__YOUR GOAL__.
Copy each line that contains the word "picture".

****

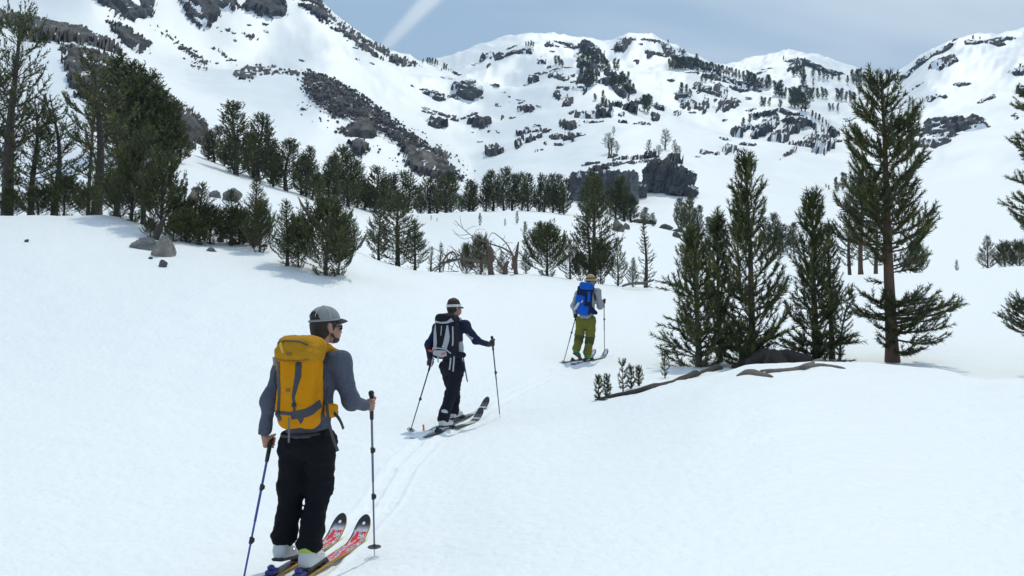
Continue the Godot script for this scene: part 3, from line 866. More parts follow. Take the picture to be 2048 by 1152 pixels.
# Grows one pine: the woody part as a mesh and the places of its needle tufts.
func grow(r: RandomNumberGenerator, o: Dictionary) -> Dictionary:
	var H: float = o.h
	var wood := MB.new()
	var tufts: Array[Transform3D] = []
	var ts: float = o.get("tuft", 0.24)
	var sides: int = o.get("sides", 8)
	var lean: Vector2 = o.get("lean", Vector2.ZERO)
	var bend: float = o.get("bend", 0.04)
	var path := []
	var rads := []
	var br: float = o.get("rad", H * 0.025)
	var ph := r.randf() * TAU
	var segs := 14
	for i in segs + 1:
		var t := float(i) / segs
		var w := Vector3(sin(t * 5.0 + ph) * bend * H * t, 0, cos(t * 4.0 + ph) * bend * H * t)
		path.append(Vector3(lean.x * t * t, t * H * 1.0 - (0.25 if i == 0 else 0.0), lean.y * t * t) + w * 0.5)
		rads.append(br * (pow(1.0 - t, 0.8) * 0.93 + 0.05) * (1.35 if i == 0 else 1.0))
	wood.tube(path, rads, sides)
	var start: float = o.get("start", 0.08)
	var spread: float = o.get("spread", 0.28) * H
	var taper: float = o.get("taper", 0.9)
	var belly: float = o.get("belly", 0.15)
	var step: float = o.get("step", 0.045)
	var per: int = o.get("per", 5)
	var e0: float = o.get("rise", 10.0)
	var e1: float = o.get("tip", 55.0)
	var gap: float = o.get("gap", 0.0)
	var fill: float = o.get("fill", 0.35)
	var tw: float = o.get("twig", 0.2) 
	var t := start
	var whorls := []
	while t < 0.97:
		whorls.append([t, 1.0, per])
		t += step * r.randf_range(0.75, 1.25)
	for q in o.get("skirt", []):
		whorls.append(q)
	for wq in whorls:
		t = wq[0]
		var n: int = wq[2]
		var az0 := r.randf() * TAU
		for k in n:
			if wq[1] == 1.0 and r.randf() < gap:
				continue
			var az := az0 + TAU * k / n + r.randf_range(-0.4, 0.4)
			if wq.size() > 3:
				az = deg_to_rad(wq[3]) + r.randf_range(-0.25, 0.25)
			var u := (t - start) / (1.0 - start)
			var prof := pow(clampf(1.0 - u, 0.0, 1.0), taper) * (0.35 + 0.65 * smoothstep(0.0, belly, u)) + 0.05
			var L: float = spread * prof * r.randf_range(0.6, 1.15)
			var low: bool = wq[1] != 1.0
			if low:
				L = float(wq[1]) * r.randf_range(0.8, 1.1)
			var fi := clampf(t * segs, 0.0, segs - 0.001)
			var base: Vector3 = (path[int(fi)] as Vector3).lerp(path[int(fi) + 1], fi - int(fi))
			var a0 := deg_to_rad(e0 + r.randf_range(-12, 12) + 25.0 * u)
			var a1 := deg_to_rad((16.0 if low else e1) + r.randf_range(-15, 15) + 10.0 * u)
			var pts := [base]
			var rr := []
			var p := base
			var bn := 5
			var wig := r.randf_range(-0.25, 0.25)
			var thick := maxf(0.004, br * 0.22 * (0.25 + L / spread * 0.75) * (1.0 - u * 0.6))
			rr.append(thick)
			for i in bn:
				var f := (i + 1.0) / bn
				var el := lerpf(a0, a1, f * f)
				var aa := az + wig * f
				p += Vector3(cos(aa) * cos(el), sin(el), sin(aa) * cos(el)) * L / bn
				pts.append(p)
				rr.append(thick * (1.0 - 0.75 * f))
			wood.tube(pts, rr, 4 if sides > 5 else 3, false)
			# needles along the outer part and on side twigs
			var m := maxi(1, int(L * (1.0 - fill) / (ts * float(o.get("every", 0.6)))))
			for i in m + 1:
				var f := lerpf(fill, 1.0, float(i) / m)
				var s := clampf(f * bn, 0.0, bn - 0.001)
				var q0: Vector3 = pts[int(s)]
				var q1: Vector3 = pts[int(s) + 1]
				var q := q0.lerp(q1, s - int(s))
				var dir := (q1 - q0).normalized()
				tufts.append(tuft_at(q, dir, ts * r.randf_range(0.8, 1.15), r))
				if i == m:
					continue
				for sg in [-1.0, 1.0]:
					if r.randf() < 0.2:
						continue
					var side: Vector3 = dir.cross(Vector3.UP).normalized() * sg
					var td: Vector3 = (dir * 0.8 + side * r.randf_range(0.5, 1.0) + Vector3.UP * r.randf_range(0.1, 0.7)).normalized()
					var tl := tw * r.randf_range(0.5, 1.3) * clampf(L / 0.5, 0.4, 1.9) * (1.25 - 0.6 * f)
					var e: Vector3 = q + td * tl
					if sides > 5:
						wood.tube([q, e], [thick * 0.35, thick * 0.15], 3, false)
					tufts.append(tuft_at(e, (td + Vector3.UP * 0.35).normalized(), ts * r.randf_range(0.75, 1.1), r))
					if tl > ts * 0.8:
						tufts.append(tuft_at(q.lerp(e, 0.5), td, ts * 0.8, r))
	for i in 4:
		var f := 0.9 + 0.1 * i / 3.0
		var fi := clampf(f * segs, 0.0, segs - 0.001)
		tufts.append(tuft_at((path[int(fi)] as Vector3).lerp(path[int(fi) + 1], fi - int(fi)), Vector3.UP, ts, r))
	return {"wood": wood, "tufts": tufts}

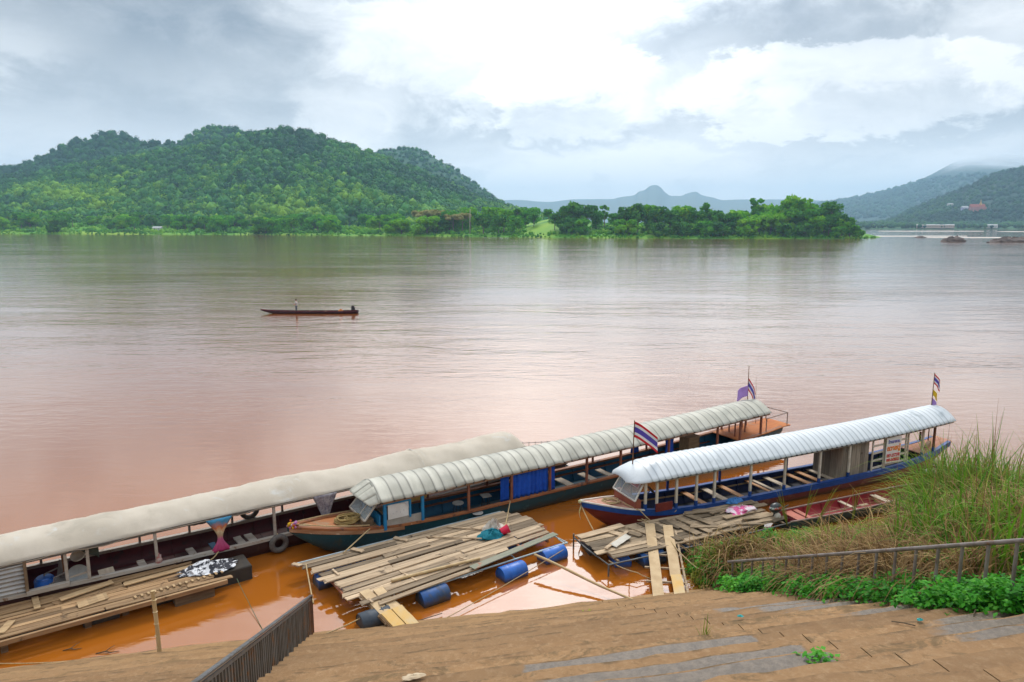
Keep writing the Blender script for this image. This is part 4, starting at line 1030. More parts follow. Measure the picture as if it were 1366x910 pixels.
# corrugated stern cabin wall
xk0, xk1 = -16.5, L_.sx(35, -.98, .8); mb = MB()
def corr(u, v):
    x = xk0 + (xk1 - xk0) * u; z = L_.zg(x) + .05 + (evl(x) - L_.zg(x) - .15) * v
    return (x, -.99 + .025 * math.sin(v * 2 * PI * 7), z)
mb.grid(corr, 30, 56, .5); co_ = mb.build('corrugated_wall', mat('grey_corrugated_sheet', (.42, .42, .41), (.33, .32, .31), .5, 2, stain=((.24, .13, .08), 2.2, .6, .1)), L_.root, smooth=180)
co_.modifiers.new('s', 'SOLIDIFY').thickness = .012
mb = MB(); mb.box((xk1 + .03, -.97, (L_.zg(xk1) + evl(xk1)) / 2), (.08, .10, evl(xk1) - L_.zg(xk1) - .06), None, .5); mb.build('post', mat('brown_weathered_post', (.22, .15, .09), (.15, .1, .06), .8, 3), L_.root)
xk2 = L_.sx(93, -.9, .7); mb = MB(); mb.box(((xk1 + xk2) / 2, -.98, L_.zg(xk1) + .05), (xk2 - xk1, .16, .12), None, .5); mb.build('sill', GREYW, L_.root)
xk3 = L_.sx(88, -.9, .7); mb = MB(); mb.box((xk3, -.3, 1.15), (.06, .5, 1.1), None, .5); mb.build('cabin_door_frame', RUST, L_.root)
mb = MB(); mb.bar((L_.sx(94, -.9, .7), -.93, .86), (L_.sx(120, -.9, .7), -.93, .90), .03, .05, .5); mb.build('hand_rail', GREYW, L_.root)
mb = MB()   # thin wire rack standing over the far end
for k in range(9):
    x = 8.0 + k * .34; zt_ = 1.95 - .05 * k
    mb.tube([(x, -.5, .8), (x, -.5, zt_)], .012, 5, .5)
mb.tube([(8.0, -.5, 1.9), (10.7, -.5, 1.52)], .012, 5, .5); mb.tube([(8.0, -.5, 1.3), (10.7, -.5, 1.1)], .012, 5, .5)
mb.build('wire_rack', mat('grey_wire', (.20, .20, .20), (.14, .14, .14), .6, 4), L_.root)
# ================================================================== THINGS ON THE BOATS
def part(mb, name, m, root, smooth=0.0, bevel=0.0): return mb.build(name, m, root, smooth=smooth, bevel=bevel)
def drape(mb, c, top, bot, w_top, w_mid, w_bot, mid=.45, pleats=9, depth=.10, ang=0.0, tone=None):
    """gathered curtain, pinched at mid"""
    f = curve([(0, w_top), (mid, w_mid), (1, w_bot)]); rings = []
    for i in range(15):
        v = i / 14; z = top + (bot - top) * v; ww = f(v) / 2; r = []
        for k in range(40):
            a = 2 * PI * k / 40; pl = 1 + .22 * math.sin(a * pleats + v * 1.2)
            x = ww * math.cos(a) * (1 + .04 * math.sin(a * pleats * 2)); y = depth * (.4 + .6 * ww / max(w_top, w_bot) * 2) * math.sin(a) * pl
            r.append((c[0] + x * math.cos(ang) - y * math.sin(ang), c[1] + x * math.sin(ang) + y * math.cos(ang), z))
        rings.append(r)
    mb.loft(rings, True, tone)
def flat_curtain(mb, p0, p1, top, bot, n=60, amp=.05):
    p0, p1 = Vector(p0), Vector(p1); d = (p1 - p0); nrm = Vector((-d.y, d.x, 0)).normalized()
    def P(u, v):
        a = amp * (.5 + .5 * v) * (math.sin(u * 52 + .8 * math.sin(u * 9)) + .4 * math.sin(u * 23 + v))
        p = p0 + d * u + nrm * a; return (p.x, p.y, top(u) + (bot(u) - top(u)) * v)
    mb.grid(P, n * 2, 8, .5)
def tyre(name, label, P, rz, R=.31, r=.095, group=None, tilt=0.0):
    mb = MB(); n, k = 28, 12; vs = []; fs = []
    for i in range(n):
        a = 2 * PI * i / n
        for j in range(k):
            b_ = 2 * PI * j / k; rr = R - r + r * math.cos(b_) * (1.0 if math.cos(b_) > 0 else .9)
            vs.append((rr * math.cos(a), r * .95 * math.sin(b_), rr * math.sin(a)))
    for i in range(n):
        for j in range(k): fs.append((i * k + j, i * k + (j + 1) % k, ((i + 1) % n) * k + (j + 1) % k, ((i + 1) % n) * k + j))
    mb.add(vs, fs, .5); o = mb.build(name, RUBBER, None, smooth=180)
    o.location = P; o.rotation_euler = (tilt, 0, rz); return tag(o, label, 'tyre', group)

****

__CORRECT ANSWER__.
Continue the Godot script for this scene: part 3, from line 866. More parts follow. Take the picture to be 2048 by 1152 pixels.
Keep writing the Blender script for this image. This is part 4, starting at line 1030. More parts follow. Measure the picture as if it were 1366x910 pixels.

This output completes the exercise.